» WHAT THE EXERCISE ASKS
Transcribe the whole listing below without changing a word, but leave out every image.

===

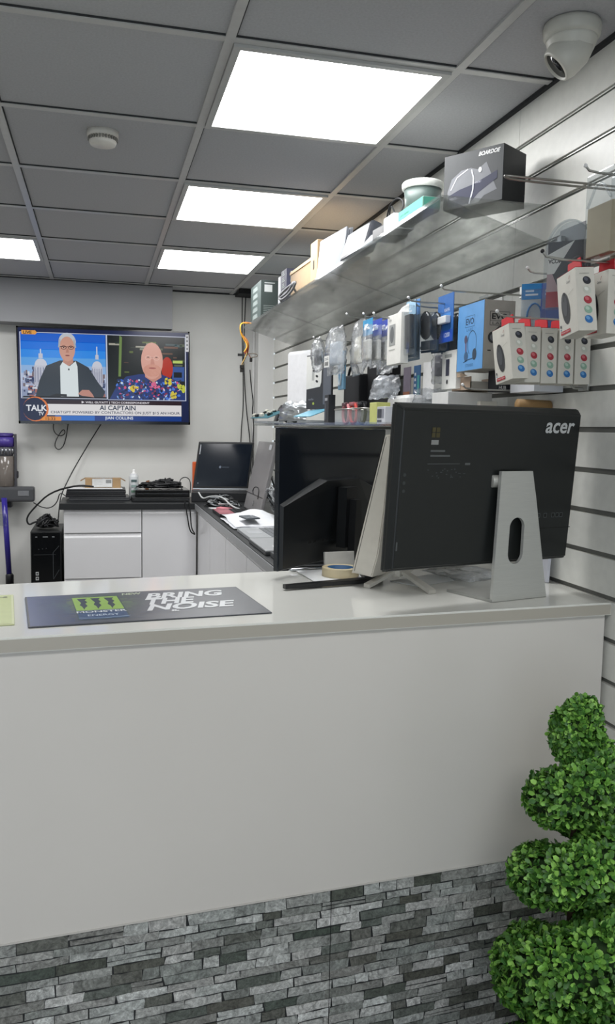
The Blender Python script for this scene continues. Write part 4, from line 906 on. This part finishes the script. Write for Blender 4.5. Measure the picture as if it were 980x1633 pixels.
# white all-in-one seen edge-on
yawW = math.radians(41)
t = thing('white_computer', 'white all-in-one computer, a slim edge visible between the two black screens', 'computer', (.632, 2.0, CT), (0, 0, yawW))
tilt = Matrix.Identity(4); tilt[1][2] = -.24
b = B(); bm = bmesh.new()
prof = [(0, .034), (-.050, .030), (-.052, .09), (-.040, .20), (-.014, .37), (-.002, .392), (.010, .39), (.012, .034)]
A_ = [bm.verts.new((.0, y, z)) for y, z in prof]; C_ = [bm.verts.new((.50, y, z)) for y, z in prof]
bm.faces.new(A_); bm.faces.new(C_[::-1])
for i in range(len(prof)): j = (i+1) % len(prof); bm.faces.new((A_[i], C_[i], C_[j], A_[j]))
bmesh.ops.recalc_face_normals(bm, faces=bm.faces[:])
bmesh.ops.bevel(bm, geom=[e for e in bm.edges if e.calc_length() < .45], offset=.003, segments=2, affect='EDGES')
b.bm(bm, '#d6d1c6', 'plastic'); b.v = [tuple(tilt@Vector(v)) for v in b.v]; b.build('body', t)
b = B(); b.box(-.0006, .501, .0035, .005, .04, .385, '#5c5a55', 'plastic'); b.v = [tuple(tilt@Vector(v)) for v in b.v]; b.build('seam', t)
b = B(); b.box(.004, .496, .0122, .0135, .045, .384, '#08090a', 'screen'); b.v = [tuple(tilt@Vector(v)) for v in b.v]; b.build('screen', t)
org = Vector((.632, 2.0, CT))
for nm, a, c in (('leg', (.662, 1.972), (.748, 2.012)), ('leg', (.800, 1.872), (.772, 2.004))):
    b = B(); b.T = Matrix.Rotation(-yawW, 4, 'Z'); bar(b, (a[0]-org.x, a[1]-org.y), (c[0]-org.x, c[1]-org.y), .011, .010, .0005, .030, .009, '#cfccc3', 'satin'); b.build(nm, t)
b = B(); b.T = Matrix.Rotation(-yawW, 4, 'Z'); bar(b, (.745-org.x, 2.005-org.y), (.80-org.x, 2.05-org.y), .02, .02, .022, .03, .022, '#cfccc3', 'satin'); b.build('leg_bracket', t)

# small things
t = thing('masking_tape', 'roll of cream masking tape on the paper sheets', 'tape roll', (.640, 2.135, CT+.0035))
B().lathe([(.036, 0), (.050, 0), (.0505, .001), (.0505, .023), (.050, .024), (.036, .024), (.036, 0)], '#d6c7a4', 'card', 40).build('tape', t)
B().lathe([(.0335, .0005), (.0358, .0005), (.0358, .0235), (.0335, .0235), (.0335, .0005)], '#2f5f8c', 'card', 40).build('core', t, 'blue printed core')
t = thing('paper_sheets', 'white paper sheets under the masking tape', 'papers', (0, 0, CT))
b = B()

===

» SOLUTION
The Blender Python script for this scene continues. Write part 4, from line 906 on. This part finishes the script. Write for Blender 4.5. Measure the picture as if it were 980x1633 pixels.
# white all-in-one seen edge-on
yawW = math.radians(41)
t = thing('white_computer', 'white all-in-one computer, a slim edge visible between the two black screens', 'computer', (.632, 2.0, CT), (0, 0, yawW))
tilt = Matrix.Identity(4); tilt[1][2] = -.24
b = B(); bm = bmesh.new()
prof = [(0, .034), (-.050, .030), (-.052, .09), (-.040, .20), (-.014, .37), (-.002, .392), (.010, .39), (.012, .034)]
A_ = [bm.verts.new((.0, y, z)) for y, z in prof]; C_ = [bm.verts.new((.50, y, z)) for y, z in prof]
bm.faces.new(A_); bm.faces.new(C_[::-1])
for i in range(len(prof)): j = (i+1) % len(prof); bm.faces.new((A_[i], C_[i], C_[j], A_[j]))
bmesh.ops.recalc_face_normals(bm, faces=bm.faces[:])
bmesh.ops.bevel(bm, geom=[e for e in bm.edges if e.calc_length() < .45], offset=.003, segments=2, affect='EDGES')
b.bm(bm, '#d6d1c6', 'plastic'); b.v = [tuple(tilt@Vector(v)) for v in b.v]; b.build('body', t)
b = B(); b.box(-.0006, .501, .0035, .005, .04, .385, '#5c5a55', 'plastic'); b.v = [tuple(tilt@Vector(v)) for v in b.v]; b.build('seam', t)
b = B(); b.box(.004, .496, .0122, .0135, .045, .384, '#08090a', 'screen'); b.v = [tuple(tilt@Vector(v)) for v in b.v]; b.build('screen', t)
org = Vector((.632, 2.0, CT))
for nm, a, c in (('leg', (.662, 1.972), (.748, 2.012)), ('leg', (.800, 1.872), (.772, 2.004))):
    b = B(); b.T = Matrix.Rotation(-yawW, 4, 'Z'); bar(b, (a[0]-org.x, a[1]-org.y), (c[0]-org.x, c[1]-org.y), .011, .010, .0005, .030, .009, '#cfccc3', 'satin'); b.build(nm, t)
b = B(); b.T = Matrix.Rotation(-yawW, 4, 'Z'); bar(b, (.745-org.x, 2.005-org.y), (.80-org.x, 2.05-org.y), .02, .02, .022, .03, .022, '#cfccc3', 'satin'); b.build('leg_bracket', t)

# small things
t = thing('masking_tape', 'roll of cream masking tape on the paper sheets', 'tape roll', (.640, 2.135, CT+.0035))
B().lathe([(.036, 0), (.050, 0), (.0505, .001), (.0505, .023), (.050, .024), (.036, .024), (.036, 0)], '#d6c7a4', 'card', 40).build('tape', t)
B().lathe([(.0335, .0005), (.0358, .0005), (.0358, .0235), (.0335, .0235), (.0335, .0005)], '#2f5f8c', 'card', 40).build('core', t, 'blue printed core')
t = thing('paper_sheets', 'white paper sheets under the masking tape', 'papers', (0, 0, CT))
b = B()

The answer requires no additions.